▼
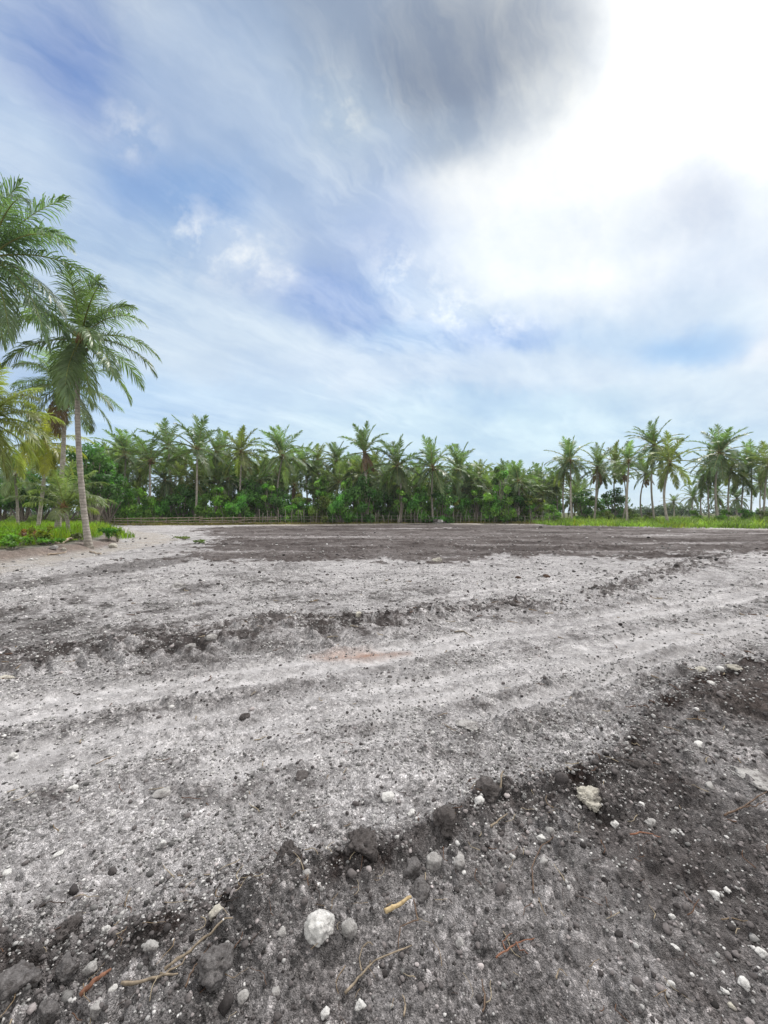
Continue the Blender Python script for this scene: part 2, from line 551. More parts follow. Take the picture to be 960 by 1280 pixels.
M_TWIG = wood_mat('dry_twig', (0.10, 0.08, 0.06), (0.30, 0.245, 0.185), 60)
M_ROOT = wood_mat('red_root', (0.06, 0.043, 0.035), (0.16, 0.11, 0.08), 60)
M_RED = wood_mat('red_fibre', (0.10, 0.05, 0.035), (0.26, 0.13, 0.085), 60)
M_YELLOW = wood_mat('split_wood', (0.24, 0.17, 0.09), (0.56, 0.44, 0.26), 70)
M_BAMBOO = wood_mat('weathered_bamboo', (0.20, 0.15, 0.11), (0.46, 0.39, 0.31), 3)
M_STAKE = wood_mat('grey_stake', (0.15, 0.13, 0.11), (0.36, 0.33, 0.29), 3)

# ================================================================== the field
def W(pts):
    return [G(*p) for p in pts]


EDGE = [(-260, 1330), (-120, 1265), (0, 1212), (150, 1172), (250, 1120), (340, 1090), (450, 1062), (560, 1022), (640, 992), (740, 962), (800, 920), (850, 872), (900, 842), (980, 824), (1150, 800)]
EDGE_W = W([(px, py + 24 * min(1, (py - 780) / 260)) for px, py in EDGE])
DARK_POLY = EDGE_W + [(6.5, 3.0), (6.5, -4), (-1.6, -4)]
BERM_W = W([(-150, 858), (0, 832), (100, 815), (200, 800), (330, 782), (430, 782), (520, 770), (620, 757), (700, 748), (760, 740), (850, 712), (930, 690)])
TRACKS = [W([(-150, 932), (0, 892), (200, 862), (330, 842), (480, 818), (620, 793), (760, 772), (860, 757), (960, 740), (1150, 712)]),
          W([(-150, 1005), (0, 965), (200, 918), (330, 893), (480, 870), (600, 850), (700, 828), (800, 803), (960, 776), (1150, 745)]),
          W([(300, 945), (480, 905), (600, 880), (720, 846), (830, 815), (960, 790)]),
          W([(520, 752), (700, 728), (830, 710), (960, 694), (1150, 676)]),
          W([(560, 800), (700, 776), (830, 752), (960, 726), (1150, 704)]), W([(640, 880), (740, 845), (850, 818), (960, 792), (1150, 760)])]
FARDARK = W([(215, 697), (330, 704), (450, 700), (560, 702), (700, 694), (830, 700), (960, 690), (1300, 690), (1500, 664), (960, 662.5), (860, 660.5), (680, 656.0), (560, 654.6), (330, 656.5), (250, 660), (262, 671), (245, 685)])
LEFTDARK = W([(-150, 790), (0, 742), (90, 728), (180, 712), (260, 696), (230, 690), (140, 706), (50, 722), (0, 733), (-150, 765)])
PATH = W([(-300, 758), (0, 722), (60, 706), (150, 690), (205, 680), (222, 673), (195, 666), (150, 661.5), (150, 676), (120, 686), (60, 694), (0, 703), (-300, 745)])
FARSAND = W([(300, 656.6), (330, 655.6), (560, 653.6), (690, 655.2), (700, 656.0), (560, 655.0), (340, 657.4)])
RIGHTSAND = W([(800, 661), (880, 661.4), (960, 661.6), (1300, 663), (1300, 664.5), (960, 662.6), (880, 662.2)])
BANK = W([(-300, 748), (0, 706), (60, 697), (115, 689.5), (152, 680), (150, 668), (120, 660)]) + [(-60, 52), (-80, 8)]
RIGHTBANK = W([(690, 656.8), (760, 657.6), (860, 660.2), (960, 661.2), (1300, 662.5)]) + [(160, 60), (40, 64), (24, 58)]
FIELD_FAR = W([(-200, 652), (110, 656), (250, 657), (340, 656), (560, 654.2), (690, 655.5), (760, 657), (860, 660), (960, 661), (1400, 662)])
MEADOW = FIELD_FAR + [(400, 90), (400, 3000), (-3000, 3000), (-3000, 60), (-150, 60)]
ORANGE = W([(385, 822), (420, 813), (470, 810), (510, 814), (480, 820), (420, 826)])
BROWNPATCH = W([(860, 880), (900, 850), (960, 835), (1080, 830), (1080, 900), (960, 905)])
TREAD = W([(20, 838), (80, 832), (140, 825), (205, 815), (300, 805)])


def ground(x, y, want_col=False):
    """height (and albedo) of the field at x, y"""
    r = np.hypot(x, y) + 0.05
    front = np.abs(np.arctan2(x, y)) < R(60)
    wamp = np.clip(0.035 * r, 0.03, 1.2)
    wx = x + wamp * fbm(x / (6 * wamp) + 11, y / (6 * wamp), 301, 3)
    wy = y + wamp * fbm(x / (6 * wamp) - 5, y / (6 * wamp) + 3, 302, 3)

    dk = poly_sd(wx, wy, DARK_POLY)
    dark_in = sstep(-0.06, 0.10, dk + 0.16 * fbm(x * 4, y * 4, 311, 4, 0.65))
    ed, _, _ = line_dist(wx, wy, EDGE_W)
    edge = np.exp(-((ed - 0.02) / 0.12) ** 2)
    bd, bs, _ = line_dist(wx, wy, BERM_W)
    berm = np.exp(-(bd / (0.50 + 0.25 * vnoise(bs * 0.9, bs * 0 + 2.2, 33))) ** 2) * sstep(-0.75, 0.0, vnoise(bs * 0.7, bs * 0 + 5.1, 34) + 0.3)
    brk = fbm(x * 1.3, y * 1.3, 310, 4, 0.65)
    far = sstep(-0.15, 0.35, poly_sd(wx, wy, FARDARK) / np.clip(r / 12, 0.5, 2) + 1.7 * brk + 0.5 * fbm(x * 5, y * 5, 312, 3))
    ldark = sstep(-0.15, 0.25, poly_sd(wx, wy, LEFTDARK) + 0.6 * brk)
    path = sstep(-0.2, 0.4, poly_sd(wx, wy, PATH) + 0.7 * brk)
    bk = poly_sd(wx, wy, BANK)
    bank = sstep(0.0, 1.0, bk)
    rb = poly_sd(wx, wy, RIGHTBANK)
    rbank = sstep(0.0, 1.2, rb)
    meadow = sstep(-0.3, 1.0, poly_sd(wx, wy, MEADOW))

    def lod(lam):                     # an octave fades once the mesh can no longer carry it
        return sstep(0.25, 0.6, lam / (r * 0.011))
    soft = np.clip(1 - bank * 0.6 - meadow, 0, 1)
    rough = 0.55 + 0.35 * dark_in + 1.4 * berm + 1.0 * edge + 0.6 * far + 0.4 * ldark + 0.9 * sstep(0.0, 0.4, fbm(x * 0.9, y * 0.9, 77, 3))
    h = 0.020 * fbm(x * 0.5, y * 0.5, 1, 3) * np.clip(r / 4, 0.3, 2)
    h += 0.012 * fbm(x * 2.2, y * 2.2, 5, 3) * rough
    h += 0.30 * bank * (1 + 0.25 * fbm(x * 0.7, y * 0.7, 9, 3)) + 0.10 * rbank
    # tyre tracks: worn smooth, a shallow groove with a low shoulder on both sides
    trk = np.zeros_like(x); tread = np.zeros_like(x); flank = np.zeros_like(x)
    for k, T in enumerate(TRACKS):
        td, ts, side = line_dist(x + 0.25 * (wx - x), y + 0.25 * (wy - y), T)
        w = 0.10 if k < 2 else 0.07
        brkt = np.clip(0.85 + 0.5 * vnoise(ts * 0.9, ts * 0 + 7 * k, 45 + k), 0.4, 1)
        g = np.exp(-(np.abs(td - 0.15 * (k < 4)) / w) ** 4) * (1.0 if k < 2 else 0.75) * brkt
        if k < 2:
            trk = np.maximum(trk, 0.55 * np.exp(-(td / 0.34) ** 4) * brkt)
        trk = np.maximum(trk, g)
        flank = np.maximum(flank, np.exp(-((td - 0.40) / 0.11) ** 2) * (1.0 if k < 2 else 0.5))
        h += -0.018 * g + 0.022 * np.exp(-((td - 0.15 - w * 1.5) / 0.05) ** 2) * (0.6 + 0.6 * vnoise(ts * 2.3, ts * 0 + k, 40 + k))
        tread += g * np.sin((ts + side * td * 0.7) * 2 * math.pi / 0.15) * 0.006 * sstep(-0.2, 0.5, vnoise(ts * 0.8, ts * 0 + 3.3 * k, 50 + k))
    h += tread * lod(0.1)
    td, ts, side = line_dist(x, y, TREAD)
    bar = np.exp(-(td / 0.26) ** 4)
    h += bar * (0.03 * np.tanh(2.5 * np.sin((ts + side * td * 0.45) * 2 * math.pi / 0.27)) - 0.02) * lod(0.15)
    smooth = np.clip(1 - 0.75 * trk - 0.5 * bar - 0.3 * path, 0.12, 1)
    # ridges of pushed-up soil
    h += berm * (0.055 + 0.09 * fbm(x * 1.6, y * 1.6, 21, 4)) + edge * (0.045 + 0.08 * fbm(x * 3, y * 3, 22, 4))
    h += -0.03 * dark_in * sstep(0.2, 0.9, dk)
    # far furrows left by the blade
    fur = fbm(x * 0.05 + 2, y * 0.9 + 0.10 * x, 31, 3)
    h += far * 0.07 * fur * (1 - meadow)
    tone = np.zeros_like(x)
    rocky = np.clip(rough * smooth * soft, 0, 2.6)
    for lam, amp, seed, pr in ((0.34, 0.50, 60, 0.30), (0.15, 0.62, 63, 0.40), (0.065, 0.70, 66, 0.5), (0.028, 0.75, 69, 0.6), (0.013, 0.8, 72, 0.7)):
        hh, tt = lumps(x, y, lam, seed, pr)
        gate = rocky / 2.0 if lam > 0.2 else (np.clip(rocky / 1.5, 0, 1.3) if lam > 0.1 else np.clip(0.35 + rocky / 2, 0, 1.2))
        q = hh * amp * gate * lod(lam) * soft * (1 + 0.45 * fbm(x / lam * 2.6, y / lam * 2.6, seed + 200, 3, 0.65))
        if lam > 0.2:
            q = q * sstep(0.7, 1.6, rocky)
        h += q
        tone += (tt - 0.5) * np.clip(hh / (0.25 * lam), 0, 1) * lod(lam * 0.8) * {0.34: .5, 0.15: .8, 0.065: .9, 0.028: 1.1, 0.013: .9}[lam]
    h += (0.010 * fbm(x * 9, y * 9, 80, 4, 0.65) * lod(0.07) + 0.006 * fbm(x * 40, y * 40, 84, 3, 0.65) * lod(0.02)) * np.clip(0.3 + rocky, 0, 1.8)
    h = np.where(r > 90, 0.0, h * (1 - sstep(60, 90, r)))
    if not want_col:
        return h
    # ---- albedo: which soil lies where
    light = np.array([0.400, 0.384, 0.391]); darkc = np.array([0.104, 0.095, 0.095]); sand = np.array([0.35, 0.318, 0.292])
    orange = np.array([0.30, 0.15, 0.085]); brown = np.array([0.045, 0.033, 0.029]); turf = np.array([0.075, 0.085, 0.03])
    drysoil = np.array([0.13, 0.11, 0.075])
    pat = fbm(x * 1.1, y * 1.1, 101, 5, 0.6)
    pat2 = fbm(x * 0.35 + 4, y * 0.35, 102, 4, 0.6)
    fine = fbm(x * 5, y * 5, 103, 4, 0.65)
    crum = fbm(x * 17, y * 17, 107, 4, 0.7)
    D = 0.22 + 0.42 * pat + 0.20 * pat2 + 0.60 * fine + 0.55 * crum * lod(0.05)
    nearzone = sstep(9.0, 3.0, y)
    D = D + 0.05 * nearzone
    D = np.maximum(D, dark_in * (0.80 + 0.26 * fine - 0.24 * sstep(-0.1, 0.5, pat) + 0.25 * sstep(0.25, 0.5, fbm(x * 0.8 + 3, y * 0.8, 130, 3))))
    D = np.maximum(D, 0.92 * sstep(0.18, 0.8, berm * (0.75 + 1.1 * fine + 0.8 * crum + 0.5 * pat)))
    D = np.maximum(D, edge * (1.12 + 0.5 * fine))
    strk = 0.5 * fbm(x * 0.05, y * 0.5 + 0.08 * x, 105, 4, 0.6) + 0.9 * fbm(x * 0.5, y * 0.8, 108, 5, 0.7)
    D = np.maximum(D, far * (0.86 + 0.40 * strk + 0.22 * fine))
    D = np.where(far > 0.3, D - 0.45 * far * sstep(0.30, 0.5, fbm(x * 0.06 + 5, y * 0.7, 106, 3) + 0.35 * fine), D)
    D = np.maximum(D, ldark * (0.75 + 0.3 * fine))
    D = D * (1 - 0.92 * trk * (1 - 0.6 * np.maximum(dark_in, far))) - 0.34 * trk
    zone = sstep(3.9, 4.8, y) * sstep(11.5, 8, y) * sstep(2.5, -0.5, x)
    D = D + 0.40 * zone * (1 - trk) * sstep(0.0, 0.42, pat + 0.45 * fine)
    D = D + 0.30 * np.maximum(flank, 0) * (0.6 + 1.2 * fine)
    D = np.clip(D, -0.38, np.where(zone > 0.2, 1.08, 1.26))
    c = light * (1 + 0.10 * fine)[..., None] * (1 - D)[..., None] + darkc * D[..., None]
    c = c * (1 - np.array([0.42, 0.48, 0.50]) * (np.maximum(far, 0.6 * berm) * np.clip(D, 0, 1))[..., None])
    c = c + ((sand - c) * (path * (0.68 + 0.5 * pat + 0.5 * fine)).clip(0, 1)[..., None])
    sd2 = np.maximum(sstep(-0.5, 1.0, poly_sd(wx, wy, FARSAND)), sstep(-0.3, 0.6, poly_sd(wx, wy, RIGHTSAND)))
    c = c + (sand * 0.85 - c) * sd2[..., None]
    c = c + (orange - c) * (sstep(-0.12, 0.22, poly_sd(wx, wy, ORANGE)) * (0.75 + 0.5 * fine)).clip(0, 1)[..., None]
    c = c + (brown - c) * (0.85 * sstep(-0.2, 0.25, poly_sd(wx, wy, BROWNPATCH)))[..., None]
    bside = sstep(0.0, 0.5, bk) * (1 - sstep(0.7, 1.3, bk))
    c = c + (np.array([0.16, 0.12, 0.10]) - c) * (0.8 * bside)[..., None]
    g = np.maximum(np.maximum(sstep(0.7, 1.5, bk), rbank), 0)
    c = c + (drysoil * (1 + 0.4 * pat)[..., None] - c) * meadow[..., None]
    c = c + (turf - c) * np.maximum(g, sstep(62, 75, y) * meadow)[..., None]
    tn = tone * (1 - np.maximum(meadow, g)) * (1 - 0.6 * trk)
    c = c * np.exp(np.clip(tn * (0.72 + 0.5 * np.maximum(dark_in, edge)), -1.1, 1.5))[..., None]
    # chips of white limestone
    white = ((tone > 0.62 + 0.35 * sstep(-0.1, 0.4, fbm(x * 0.8, y * 0.8, 120, 3)) + 0.25 * dark_in) & (np.maximum(meadow, g) < 0.3))
    c = np.where(white[..., None], c + (np.array([0.60, 0.59, 0.58]) - c) * 0.65, c)
    grain = np.clip(1 - 0.7 * trk - 0.45 * sstep(0.0, 0.5, fbm(x * 1.3 + 8, y * 1.3, 131, 3)), 0.1, 1)
    return h, np.concatenate([np.clip(c, 0.012, 0.72), grain[..., None]], -1)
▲
WRITTEN PROBLEM - Leave out any pictures, please, and quote only the lines from the top of the data through the line that contains "return [G(*p) for p in pts]".

WRITTEN ANSWER -
Continue the Blender Python script for this scene: part 2, from line 551. More parts follow. Take the picture to be 960 by 1280 pixels.
M_TWIG = wood_mat('dry_twig', (0.10, 0.08, 0.06), (0.30, 0.245, 0.185), 60)
M_ROOT = wood_mat('red_root', (0.06, 0.043, 0.035), (0.16, 0.11, 0.08), 60)
M_RED = wood_mat('red_fibre', (0.10, 0.05, 0.035), (0.26, 0.13, 0.085), 60)
M_YELLOW = wood_mat('split_wood', (0.24, 0.17, 0.09), (0.56, 0.44, 0.26), 70)
M_BAMBOO = wood_mat('weathered_bamboo', (0.20, 0.15, 0.11), (0.46, 0.39, 0.31), 3)
M_STAKE = wood_mat('grey_stake', (0.15, 0.13, 0.11), (0.36, 0.33, 0.29), 3)

# ================================================================== the field
def W(pts):
    return [G(*p) for p in pts]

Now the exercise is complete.